Thursday, June 20, 2013

First use the Constitution you have before amending it.

Okiya Omtatah joins the growing list of clamourers for the amendment of the Constitution to "strengthen" the Constitution (Amend the Constitution to strengthen the Senate, Daily Nation, 20/06/13.) He argues, rather persuasively, that the Senate to play a powerful role in checking the Executive. He adds that the Senate should enjoy these new powers because, as each senator represents a region bigger than a constituency and as it is more collegial because of its smaller size, it will not be riven with party differences as is the norm in the National assembly. He calls for the recognition of the Senate in law-making; after all, laws in Kenya are known as Acts of Parliament, not Acts of the National Assembly or Acts of the Senate.

While persuasive, Mr Omtatah is wrong. The Senate, as created under the Constitution ( a Constitution that a majority of voters ratified in 2010), is not an "upper chamber" in line with "international best practices." If that is what we had wanted in 2010, the Harmonised Draft and the parliamentary amendments proposed in the run up to the referendum would have reflected this desire. As it is, it is becoming clearer and clearer that Kenya cannot afford a bicameral Parliament that is more interested in the ever-fatter wallets of its members rather than the bread-and-butter issues that affect ordinary Kenyans.

Even the international best practices that Mr Omtatah alludes to are not as clear as he would have you believe. India, the world's largest democracy, has a two-chamber Parliament, but it is the Lok Sabha, and not the Rajya Sabha, that wiled true legislative power. The Rajya Sabha, just as Kenya's senate, does not enjoy extensive powers nor does it play a grand role in checking the Executive branch. The same is true about the House of Lords in the United Kingdom. But our closest example in terms of government-style is the United States Senate. But its recent behaviour has proven that a strong Senate is not necessarily a panacea for governance ills. It has somehow managed to become one of the most loathed public institutions in the United States because of the partisan animus that animates its two main parties. Recent debate on gun-control, healthcare and immigration demonstrate that even when a government programme receives the overwhelming support of the majority of the voting public, it will still go down in flames if the Senate refuses to play along.

It is early days yet to demand an amendment to the Constitution simply because the National Assembly, the Senate and the National Executive have not yet learnt to rub along in conviviality. These are the teething problems that we could never have anticipated when the Constitution was ratified-by-referendum in 2010. The sheer haste with which we rushed through the programme means that we will have to work out the kinks in the Constitution over the long term. To this author's mind, the key risks to governance in Kenya seem to revolve around the missteps of the National Assembly.
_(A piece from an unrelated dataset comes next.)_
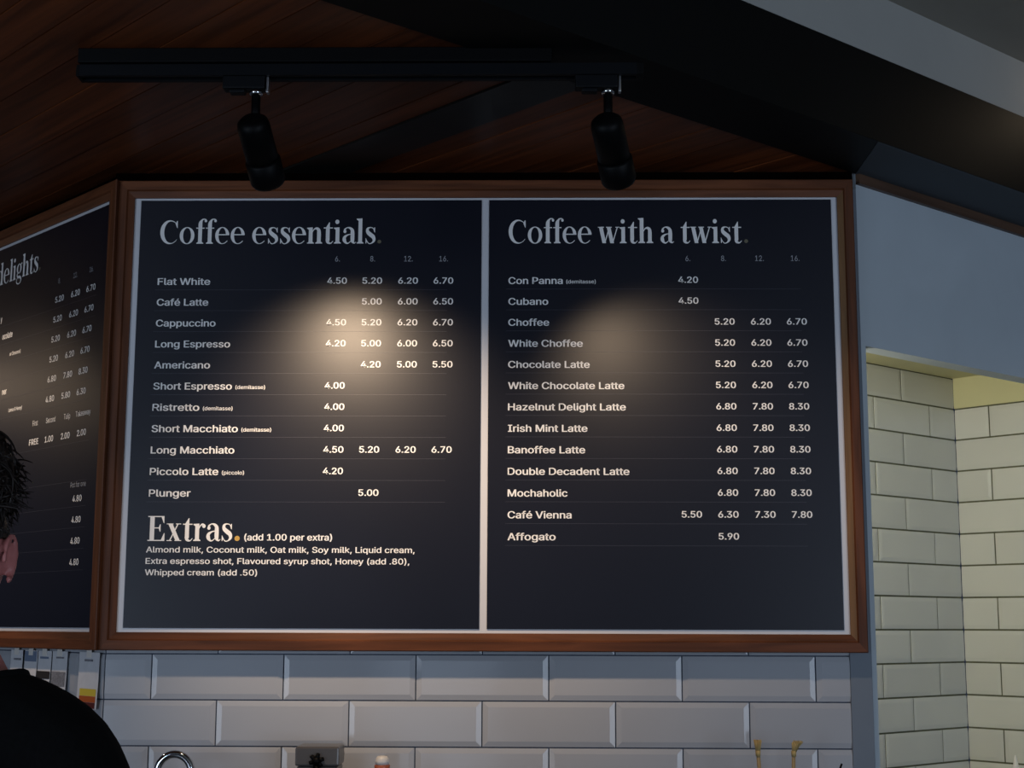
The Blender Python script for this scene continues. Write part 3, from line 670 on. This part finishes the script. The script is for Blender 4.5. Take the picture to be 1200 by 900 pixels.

The majority Party is playing less an oversight role in checking the excesses of the National Executive and more of a flower-girl role, championing every decision of the National Executive even where they are plainly not in the national interest.

The problems we are experiencing today have very little to do with the effeteness of the Senate but more of the misguided pursuits of the National Assembly. It does not help that many members of the National Assembly are not the sharpest tools in the tool-shed, demonstrating a curious lack of intellectual curiosity in the ins-and-outs of governance, preferring instead to carry on campaigning as if campaigning is all there is to governing. If we are to adopt the United States model, then the National Assembly must reflect the best (and worst) of the United States House of Representatives. Regardless of what the US Senate wants, the House of Representatives reflects the will of the American people like nothing else. It is rambunctious, rebellious and difficult to handle. It is in no way a flower-girl for the Executive branch. When it speaks, even when it does so in a starkly partisan manner, it reminds the Executive that it will not always get what it wants.

Take the looming education-sector strikes as an example. It is not for the National Executive to exclusively determine national priorities anymore. That was how things were done in the first Kenyatta administration, and the Moi and Kibaki ones.The Committee of Experts rightly saw this as a risk to the equal treatment of all Kenyans. Why the National Assembly has been unable, say, to take out 41 billion shillings out of the defense budget or the roads budget to pay deserving teachers beggars belief. If the national executive will not bend to the will of the more powerful National Assembly where do we get the impression that it will do so when it comes to a more powerful Senate?